**EXERCISE:** Set the lines down again exactly, first line through the line that contains "SC = bpy.context.scene", with no pictures.

**SUPPLIED MATERIAL:**

□ □ □ □ □ □ □

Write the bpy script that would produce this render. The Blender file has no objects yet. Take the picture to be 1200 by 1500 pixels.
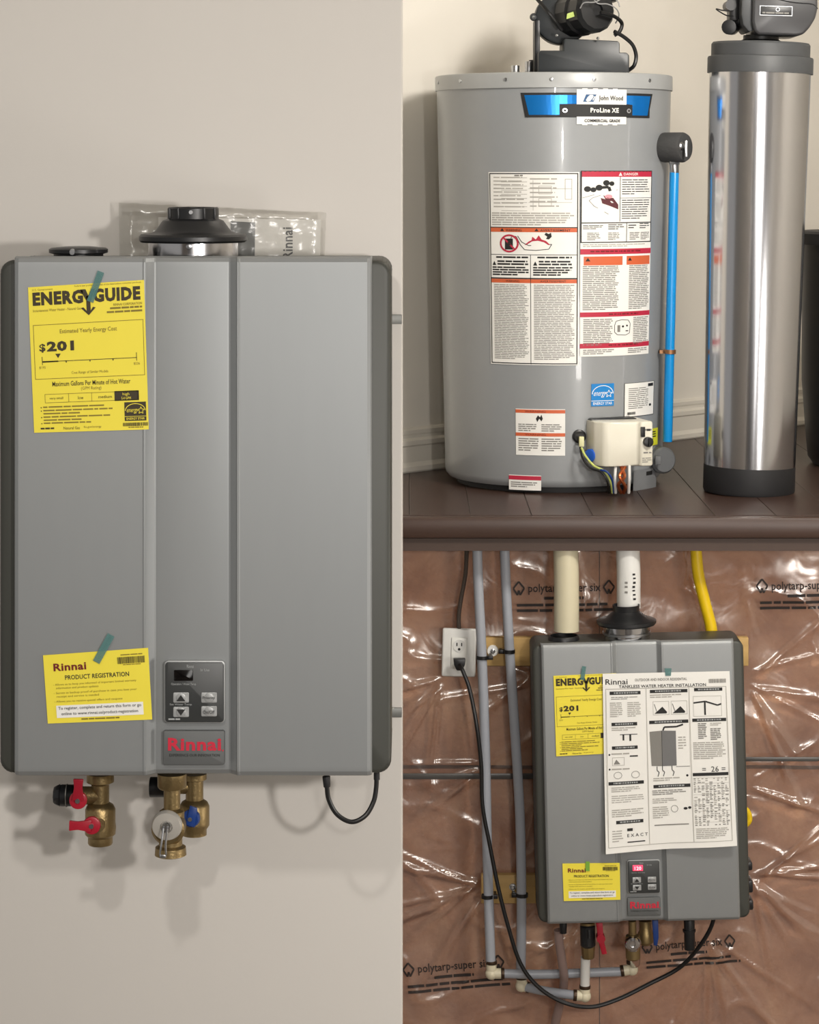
import bpy, bmesh, math, random
from math import sin, cos, pi, radians, sqrt
from mathutils import Vector, Matrix, noise
random.seed(7)
C = bpy.context.scene.collection
SC = bpy.context.scene

# ---------------------------------------------------------------- camera
F = 3600.0           # focal length in pixels of the 1200x1500 frame
EYE = 2.0            # eye height above the lower floor
HOR = 250.0          # picture row of the horizon (lens shift)
cam_d = bpy.data.cameras.new('camera'); cam = bpy.data.objects.new('camera', cam_d); C.objects.link(cam)
cam.location = (0, 0, EYE); cam.rotation_euler = (pi/2, 0, 0)
cam_d.sensor_fit = 'HORIZONTAL'; cam_d.sensor_width = 36; cam_d.lens = 36*F/1200
cam_d.shift_y = -(750-HOR)/1200; cam_d.clip_end = 100
SC.camera = cam

# ---------------------------------------------------------------- world, lights, exposure
W = bpy.data.worlds.new('world'); SC.world = W; W.use_nodes = True
W.node_tree.nodes['Background'].inputs[0].default_value = (1.0, 0.96, 0.91, 1)
W.node_tree.nodes['Background'].inputs[1].default_value = 0.36
def area(name, loc, target, size, size_y, power, color=(1, .93, .84)):
    l = bpy.data.lights.new(name, 'AREA'); l.shape = 'RECTANGLE'; l.size = size; l.size_y = size_y
    l.energy = power; l.color = color
    o = bpy.data.objects.new(name, l); C.objects.link(o); o.location = loc
    o.rotation_euler = (Vector(target)-Vector(loc)).to_track_quat('-Z', 'Y').to_euler()
    return o
area('light_ceiling_near', (-.3, 1.05, 2.75), (-.3, 3.0, .1), .10, .10, 13, (1, .95, .89))
area('light_mid_front', (.15, .35, 2.1), (.1, 3.6, 1.1), .10, .10, 9.5, (1, .95, .89))
area('light_ceiling_far', (1.3, 3.5, 3.0), (.5, 6.0, 2.3), .5, .4, 50, (1, .95, .88))
area('light_flash_side', (.75, .9, 1.9), (.6, 5.2, .9), .10, .10, 24, (1, .95, .9))
area('light_low', (1.5, 2.6, 1.3), (.4, 5.2, .5), .3, .3, 12, (1, .95, .9))
area('light_streak_behind', (.9, -2.0, 1.6), (.6, 5, 1.6), .45, 1.7, 12, (1, .97, .93))  # added tall panel, no window: bright streak in the steel, front fill
SC.view_settings.view_transform = 'Standard'; SC.view_settings.look = 'None'
SC.view_settings.gamma = 1; SC.view_settings.use_curve_mapping = False
SC.view_settings.exposure = 0.0

# ---------------------------------------------------------------- helpers
def lin(c):
    c /= 255.0
    return c/12.92 if c <= .04045 else ((c+.055)/1.055)**2.4
MATS = {}
def mat(name, rgb, rough=.5, metal=0, var=.05, scale=40, bump=0, bscale=200, emit=0, coat=0, alpha=1, stretch=None, spec=.5):
    if name in MATS: return MATS[name]
    m = bpy.data.materials.new(name); m.use_nodes = True
    nt = m.node_tree; b = nt.nodes['Principled BSDF']
    col = tuple(lin(c) for c in rgb)
    tc = nt.nodes.new('ShaderNodeTexCoord'); mp = nt.nodes.new('ShaderNodeMapping')
    nt.links.new(tc.outputs['Object'], mp.inputs[0])
    if stretch: mp.inputs['Scale'].default_value = stretch
    nz = nt.nodes.new('ShaderNodeTexNoise'); nz.inputs['Scale'].default_value = scale; nz.inputs['Detail'].default_value = 4
    nt.links.new(mp.outputs[0], nz.inputs['Vector'])
    mx = nt.nodes.new('ShaderNodeMix'); mx.data_type = 'RGBA'
    mx.inputs[6].default_value = tuple(max(0, c*(1-var)) for c in col)+(1,)
    mx.inputs[7].default_value = tuple(min(1, c*(1+var)) for c in col)+(1,)
    nt.links.new(nz.outputs[0], mx.inputs[0]); nt.links.new(mx.outputs[2], b.inputs['Base Color'])
    b.inputs['Roughness'].default_value = rough; b.inputs['Metallic'].default_value = metal
    b.inputs['Coat Weight'].default_value = coat; b.inputs['Alpha'].default_value = alpha
    b.inputs['Specular IOR Level'].default_value = spec
    if emit:
        nt.links.new(mx.outputs[2], b.inputs['Emission Color']); b.inputs['Emission Strength'].default_value = emit
    if bump:
        n2 = nt.nodes.new('ShaderNodeTexNoise'); n2.inputs['Scale'].default_value = bscale
        nt.links.new(mp.outputs[0], n2.inputs['Vector'])
        bp = nt.nodes.new('ShaderNodeBump'); bp.inputs['Strength'].default_value = bump; bp.inputs['Distance'].default_value = .002
        nt.links.new(n2.outputs[0], bp.inputs['Height']); nt.links.new(bp.outputs[0], b.inputs['Normal'])
    MATS[name] = m; return m

def P(px, py, d):
    """point at distance d that is seen at that place of the photograph"""
    return Vector(((px-600)*d/F, d, EYE+(HOR-py)*d/F))

def setp(o, label=None, cat=None, group=None, kind=None):
    if label: o['label'] = label
    if cat: o['category'] = cat
    if group: o['group'] = group
    if kind: o['kind'] = kind
    return o
def thing(name, loc, label, cat, group=None):
    o = bpy.data.objects.new(name, None); C.objects.link(o); o.location = loc; o.empty_display_size = .05
    return setp(o, label, cat, group)
def base_of(par):
    v = Vector((0, 0, 0))
    while par is not None:
        v += par.location; par = par.parent
    return v
class MB:
    """collects shapes given in world coordinates; build() links them as ONE mesh"""
    def __init__(s): s.bm = bmesh.new()
    def _add(s, tmp, M=None):
        if M is not None: bmesh.ops.transform(tmp, matrix=M, verts=tmp.verts)
        me = bpy.data.meshes.new('t'); tmp.to_mesh(me); tmp.free(); s.bm.from_mesh(me); bpy.data.meshes.remove(me); return s
    def box(s, c, size, bev=0, M=None, seg=2):
        t = bmesh.new(); bmesh.ops.create_cube(t, size=1)
        bmesh.ops.transform(t, matrix=Matrix.Translation(Vector(c)) @ Matrix.Diagonal((size[0], size[1], size[2], 1)), verts=t.verts)
        if bev: bmesh.ops.bevel(t, geom=t.edges[:], offset=bev, segments=seg, affect='EDGES', profile=.5)
        return s._add(t, M)
    def cyl(s, a, b, r, r2=None, seg=20, bev=0, M=None):
        a = Vector(a); b = Vector(b); r2 = r if r2 is None else r2
        t = bmesh.new(); bmesh.ops.create_cone(t, cap_ends=True, segments=seg, radius1=r, radius2=r2, depth=(b-a).length)
        if bev:
            es = [e for e in t.edges if abs(e.verts[0].co.z-e.verts[1].co.z) < 1e-6]
            bmesh.ops.bevel(t, geom=es, offset=bev, segments=2, affect='EDGES', profile=.5)
        R = (b-a).to_track_quat('Z', 'Y').to_matrix().to_4x4()
        bmesh.ops.transform(t, matrix=Matrix.Translation((a+b)/2) @ R, verts=t.verts)
        return s._add(t, M)
    def sph(s, c, r, sc=(1, 1, 1), seg=16, M=None):
        t = bmesh.new(); bmesh.ops.create_uvsphere(t, u_segments=seg, v_segments=seg//2+2, radius=r)
        bmesh.ops.transform(t, matrix=Matrix.Translation(Vector(c)) @ Matrix.Diagonal((*sc, 1)), verts=t.verts)
        return s._add(t, M)
    def lathe(s, prof, origin, axis=(0, 0, 1), seg=48, M=None):
        """prof: list of (radius, height along axis)"""
        t = bmesh.new(); rings = []
        for r, h in prof:
            if r < 1e-6: rings.append([t.verts.new((0, 0, h))])
            else: rings.append([t.verts.new((r*cos(2*pi*k/seg), r*sin(2*pi*k/seg), h)) for k in range(seg)])
        for A, B in zip(rings, rings[1:]):
            for k in range(seg):
                k2 = (k+1) % seg
                if len(A) == 1 and len(B) == 1: continue
                if len(A) == 1: t.faces.new((A[0], B[k2], B[k]))
                elif len(B) == 1: t.faces.new((A[k], A[k2], B[0]))
                else: t.faces.new((A[k], A[k2], B[k2], B[k]))
        bmesh.ops.recalc_face_normals(t, faces=t.faces[:])
        R = Vector(axis).to_track_quat('Z', 'Y').to_matrix().to_4x4()
        bmesh.ops.transform(t, matrix=Matrix.Translation(Vector(origin)) @ R, verts=t.verts)
        return s._add(t, M)
    def tube(s, pts, r, seg=10, sub=8, M=None, flat=1.0):
        pts = [Vector(p) for p in pts]
        if sub > 1 and len(pts) > 2:
            q = [pts[0]*2-pts[1]]+pts+[pts[-1]*2-pts[-2]]; out = []
            for i in range(1, len(q)-2):
                p0, p1, p2, p3 = q[i-1:i+3]
                for k in range(sub):
                    u = k/sub
                    out.append(.5*((2*p1)+(p2-p0)*u+(2*p0-5*p1+4*p2-p3)*u*u+(3*p1-p0-3*p2+p3)*u**3))
            out.append(pts[-1]); pts = out
        t = bmesh.new(); rings = []; up = None
        for i, p in enumerate(pts):
            d = (pts[min(i+1, len(pts)-1)]-pts[max(i-1, 0)]).normalized()
            if up is None: up = d.orthogonal().normalized()
            up = (up-d*up.dot(d)).normalized(); side = d.cross(up)
            rings.append([t.verts.new(p+(up*cos(2*pi*k/seg)*flat+side*sin(2*pi*k/seg))*r) for k in range(seg)])
        for A, B in zip(rings, rings[1:]):
            for k in range(seg): t.faces.new((A[k], A[(k+1) % seg], B[(k+1) % seg], B[k]))
        t.faces.new(rings[0][::-1]); t.faces.new(rings[-1])
        return s._add(t, M)
    def prism(s, poly, ext, bev=0, M=None, seg=2):
        """poly: 3D points in a plane, ext: extrusion vector"""
        t = bmesh.new(); vs = [t.verts.new(Vector(p)) for p in poly]; f = t.faces.new(vs)
        r = bmesh.ops.extrude_face_region(t, geom=[f])
        bmesh.ops.translate(t, vec=Vector(ext), verts=[g for g in r['geom'] if isinstance(g, bmesh.types.BMVert)])
        bmesh.ops.recalc_face_normals(t, faces=t.faces[:])
        if bev: bmesh.ops.bevel(t, geom=t.edges[:], offset=bev, segments=seg, affect='EDGES', profile=.5)
        return s._add(t, M)
    def build(s, name, m, parent=None, loc=None, angle=35):
        o_loc = Vector(loc) if loc is not None else Vector((0, 0, 0))
        off = base_of(parent)+o_loc if parent else o_loc
        bmesh.ops.translate(s.bm, vec=-off, verts=s.bm.verts)
        me = bpy.data.meshes.new(name); s.bm.to_mesh(me); s.bm.free()
        for p in me.polygons: p.use_smooth = True
        me.set_sharp_from_angle(angle=radians(angle))
        me.materials.append(m)
        o = bpy.data.objects.new(name, me); C.objects.link(o); o.location = o_loc
        if parent: o.parent = parent
        return o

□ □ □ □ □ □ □

**EXERCISE SOLUTION:**
Write the bpy script that would produce this render. The Blender file has no objects yet. Take the picture to be 1200 by 1500 pixels.
import bpy, bmesh, math, random
from math import sin, cos, pi, radians, sqrt
from mathutils import Vector, Matrix, noise
random.seed(7)
C = bpy.context.scene.collection
SC = bpy.context.scene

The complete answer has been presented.